A few years later, a friend of Vernon Duke’s, inspired by “April in Paris,” decided to spend the entire month there. The weather was terrible. It rained every day. Upon his return, the friend called Duke to complain.

“What made you go to Paris in April?” Duke asked. “The weather then is always terrible.”

“I went because of your song,” the friend cried.

“Ah,” said Duke apologetically. “We really meant May, but the rhythm required two syllables.”

This is what musicals do. They take the facts and bend them to make a better story or sometimes just for a better rhyme. And musicals about real people and events are the worst offenders. They simplify, omit, exaggerate, combine characters or change chronology all in the name of entertainment.
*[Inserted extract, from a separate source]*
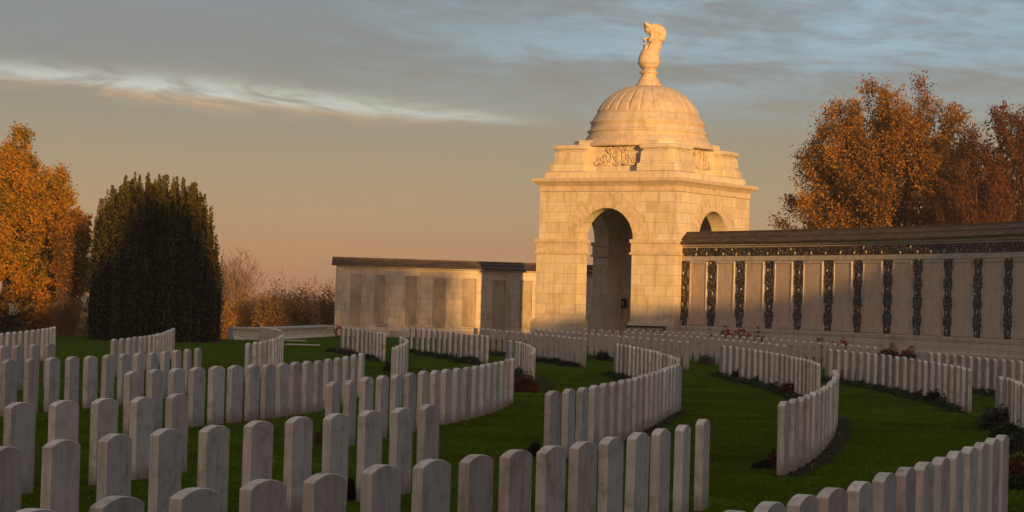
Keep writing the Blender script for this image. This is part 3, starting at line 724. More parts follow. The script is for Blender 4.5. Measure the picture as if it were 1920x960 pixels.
p0 = lw(634); Fp = frame(p0, lN[0]); pn = MB(); pn.box(-0.08, 0.22, -0.09, 0.02, 0.502, 3.08, M=Fp); bevel(under(wallL, lambda: pn.build('pilaster', M['ashlar_wall'])), 0.012)

# low stone wall running left from the panel wall
q0 = Vector(((441 - 960) / F * 87.8, 87.8, 0)); q1 = Vector(((506 - 960) / F * 88.6, 88.6, 0)); q2 = lw(630) + Vector((0, -0.12, 0))
low = resample([q0, q0.lerp(q1, .5), q1, q2], 14); lowN = normals(low, (0, 40, 0))
lowW = empty('low_wall', q0.lerp(q2, .5), 0, label='low pale stone wall with a splayed foot, left of the panel wall', cat='low wall')
wsweep('wall_core', [(0, 0.12), (0, 0.40), (-0.5, 0.40), (-0.5, 0.12)], low, lowN, M['ashlar_wall'], lowW)
wsweep('foot', [(0.16, 0), (0.14, 0.06), (0.02, 0.12), (-0.52, 0.12), (-0.55, 0)], low, lowN, M['ashlar_wall'], lowW)
wsweep('coping', [(0.05, 0.402), (0.05, 0.47), (0.02, 0.485), (-0.52, 0.485), (-0.55, 0.402)], low, lowN, M['trim'], lowW)
for k, (xa, xb, y) in enumerate(((535, 572, 638.5), (536, 600, 646))):
    a = on_plane(xa, y, 0); b = on_plane(xb, y + 1.2, 0)
    mb = MB(); mb.box(a.x, b.x, a.y - 0.45, a.y + 0.45, 0.0, 0.025)
    tag(mb.build('paving_slab', M['trim']), kind='structure')
#==PART3==
# ------------------------------------------------------------------ headstones
HAZE = 0.0005
HS = 0.81; HW = 0.38; HT = 0.076; RISE = 0.044
def headstone_mesh(name, sag=RISE):
    pts = [(-HW / 2, -0.06), (HW / 2, -0.06)]
    n = 10
    for k in range(n + 1):
        x = HW / 2 - HW * k / n; pts.append((x, HS - sag + sag * (1 - (2 * x / HW) ** 2)))
    mb = MB(); mb.slab([(x, z) for x, z in pts], -HT / 2, HT / 2)
    o = mb.build(name, M['headstone']); b = o.modifiers.new('bevel', 'BEVEL'); b.width = 0.004; b.segments = 1; b.limit_method = 'ANGLE'; b.angle_limit = R(50)
    return o
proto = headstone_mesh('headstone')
ORD = ['first', 'second', 'third', 'fourth', 'fifth', 'sixth', 'seventh', 'eighth', 'ninth', 'tenth', 'eleventh', 'twelfth', 'thirteenth', 'fourteenth', 'fifteenth', 'sixteenth', 'seventeenth', 'eighteenth', 'nineteenth', 'twentieth', 'twenty-first', 'twenty-second', 'twenty-third']
def tile(ox, oy, sc, pts): return [(ox + x / sc, oy + y / sc) for x, y in pts]
ROWS = []      # (pixels of the tops, count, fit degree, phrase, individual)
def row(pts, phrase, deg=3, n=None, single=True, bed=None): ROWS.append(dict(p=pts, phrase=phrase, deg=deg, n=n or len(pts), single=single, bed=bed))
row([(62, 950.6), (219, 932.5), (365, 915), (495.5, 900), (611, 885), (714, 872.5), (808, 861), (891.5, 850.5), (967, 841.5), (1034.6, 835), (1095.6, 829), (1147, 821.5), (1195, 812), (1240, 803.5), (1280.4, 794), (1318, 786)], 'nearest row along the bottom edge')
row([(10, 836.7), (110, 825), (217, 814.5), (313.5, 804.5), (403, 795.5), (485.5, 788), (561.5, 781), (630, 775), (694, 769.5), (751.7, 764.5), (806, 759.5)], 'second row from the bottom')
row([(38, 755.5), (119.5, 751), (197, 746.5), (267, 742), (333, 737.5)], 'five-stone row at far left', 2)
row([(250, 695.4), (291, 692.5), (329, 690), (366, 688.8), (400, 687), (432, 685), (462, 684), (490, 682.5), (516, 681), (540, 680), (564, 678.7), (586, 677), (607, 674), (627, 671), (645, 668), (661.5, 665), (677, 662)], 'long row left of centre')
row([(18, 674), (59, 672), (96, 670), (132, 668.5), (166, 666.7), (198, 665.5), (227.5, 664.5), (255, 662), (281.5, 660), (306.5, 658), (328.5, 656), (350, 654), (371, 652)], 'row of thirteen at mid left')
row([(5, 648), (36, 647), (65, 645.5), (93, 644)], 'row of four at the left edge', 1)
row([(-8, 626), (4, 624), (16, 622.5), (28, 621.5), (39.5, 620.5), (51, 619.5), (62, 618.3), (71, 617.3), (80.5, 616), (88, 615), (95, 613.8), (102, 612.5)], 'far row under the golden tree')
row([(215, 635), (228, 633.7), (239, 632.8), (250, 632), (260, 631), (269, 630.3), (277.5, 629.3), (285.6, 628), (292.7, 626), (299, 624.5), (304.5, 623), (310, 621), (315, 620), (319, 618.7), (322.4, 617), (325, 614.6)], 'row in front of the yew', 4)
row([(466, 643), (477.5, 641), (487.5, 640), (496, 639), (503.6, 637.5), (510.5, 635.5), (516.5, 633.5), (521.4, 631.5), (526, 629.5), (529.5, 626.8)], 'row before the low wall')
row([(489.5, 611.5), (496.5, 612), (502, 613), (509, 614.5), (515, 616), (520, 617), (524.5, 618)], 'x', 2, single=False)
row([(643, 613.5), (652, 614), (661, 615), (670, 616.5), (678.5, 617.5), (687, 618.5), (694.5, 620), (701, 621), (707.5, 622), (713.5, 623), (720, 624)], 'far row before the left wall', 2, bed=1)
row([(738, 651), (746.5, 648.3), (752.5, 646), (757, 644), (760.5, 641.5), (763, 639.5), (764, 637.5), (762.5, 635.8), (759.5, 634.2), (756, 632.9), (752.5, 631.7)], 'tightly curled row at left centre', 4)
row([(624, 716), (658, 712), (689, 708.3), (718.5, 704.5), (745.5, 702), (770.5, 698.5), (794, 695.5), (815.5, 693.5), (836, 691.5), (855, 689.8), (872, 688), (888.5, 685.7), (903, 683.7), (916, 681.5), (928, 679), (939, 676.3), (950, 673.3), (960.5, 671)], 'central row of eighteen')
row(tile(760, 600, 4.8, [(57, 68), (108, 73), (158, 80), (208, 87), (262, 92), (312, 96), (362, 100), (408, 106), (456, 112), (503, 118), (550, 122), (598, 128), (642, 132), (685, 136), (728, 143)]), 'fifteen-stone row by the pavilion', 2, bed=1)
row([(892.3, 614.6), (903.8, 616), (915.8, 617.3), (927, 617.7), (938.5, 618.8), (949, 620), (961, 620.8), (972.5, 622), (984.6, 623), (995.4, 624.3), (1006, 625), (1017, 626), (1027, 627.3), (1037, 628), (1047, 629), (1057, 630), (1067, 631), (1076.5, 632.3), (1086, 633), (1096, 634.4)], 'far row before the pavilion', 2, single=False, bed=1)
row([(1007.8, 616.5), (1047, 619.8), (1088, 622.7), (1127.6, 626.3), (1165.6, 629.2), (1204, 632.3), (1239.6, 635.4), (1263, 637.3), (1287, 639.4)], '', 2, n=23, single=False, bed=1)
row([(1095.8, 615.6), (1136.5, 619), (1178, 621), (1222, 624.2), (1264.6, 627.3), (1306, 630.7), (1347, 634.4), (1388.6, 638), (1428, 642), (1469, 645.8)], '', 2, n=28, single=False)
row([(1177.5, 615.9), (1238, 620.4), (1284, 623.4), (1357, 628), (1418, 632.8), (1477, 635.8), (1523, 639.8), (1566, 644), (1610.6, 648), (1639, 650.2)], '', 2, n=34, single=False)
row([(1744, 660.4), (1757.5, 661.7), (1773, 663), (1789, 664.6), (1804, 666), (1818, 667.7), (1833.5, 669), (1849, 671), (1864, 672), (1879, 673.4), (1895, 675), (1912, 676.7)], 'far row below the flint wall', 2, bed=1)
row(tile(1520, 600, 4.8, [(165, 258), (230, 265), (305, 270), (370, 278), (440, 287), (508, 292), (572, 298), (640, 308), (700, 315), (765, 322), (830, 332), (898, 340), (960, 352), (1030, 362), (1085, 372), (1150, 382), (1205, 397), (1262, 405), (1325, 413), (1375, 420), (1420, 430)]), 'twenty-one-stone row at right', 2, bed=1)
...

Of course, musicals aren’t unique in this respect. Movies and plays about real people do it all the time. Shakespeare was notorious for altering facts as needed.

But musicals – musicals are insidious. They give you these catchy little melodies that purport to represent a person’s feelings and then reprise them over and over till you can’t get them out of your head.

When you think of John Adams, what do you see? Perhaps the more erudite of you see the Gilbert Stuart portrait of a mature, serious Adams with a baldpate edged by two wiry outcrops of silver-grey hair. Perhaps some of you see Paul Giammati, the actor who portrayed him in the HBO miniseries. I will always see William Daniels in 1776.

The critics hated 1776 when it first came out, finding the whole idea of the founding fathers singing and dancing offensive. Yet interestingly, this did more to rescue John Adams from obscurity than all the legitimate histories. His crankiness and stubbornness, his affectionate and respectful relationship with his wife, his conviction, only recently proven wrong by the musical itself, that history would remember Franklin, Washington and Jefferson while ignoring him – all this came to life in the musical because of singing “The Egg,” “Who should write it,” and “Does anybody see what I see?” 1776 captured in song and drama a truth of spirit no history ever has and made John Adams into a real, flesh-and-blood person.

My collaborator, David Friedman and I have written a musical called Stunt Girl, which premiered March 19, 2009 at Village Theatre. It purports to tell the real-life story of Nellie Bly, New York’s first female reporter and perhaps its first investigative reporter. To get a job with Joseph Pulitzer and the New York World, Nellie pretended to be insane, got herself committed to the Woman’s Insane Asylum on Blackwell’s Island, and then wrote a series of articles about the appalling conditions. Her series was so popular and successful, that she spawned an entire generation of Stunt Girls, woman who risked their lives going undercover to get a story. At one point every major paper in New York had a stunt girl. But Nellie was the first and most famous.

She then went on to achieve a slew of other firsts that we should all be grateful for today. For example, when she took over her husband’s company, she became the first person to provide equal pay for women and one of the first to provide health care. Yet somehow, like John Adams before 1776 only more so, she has disappeared from our collective consciousness, largely forgotten.

Our goal is to make Nellie Bly as well known through our musical as John Adams is through 1776. Because she deserves to be recognized and celebrated, and because, if we succeed, we’ll be very rich!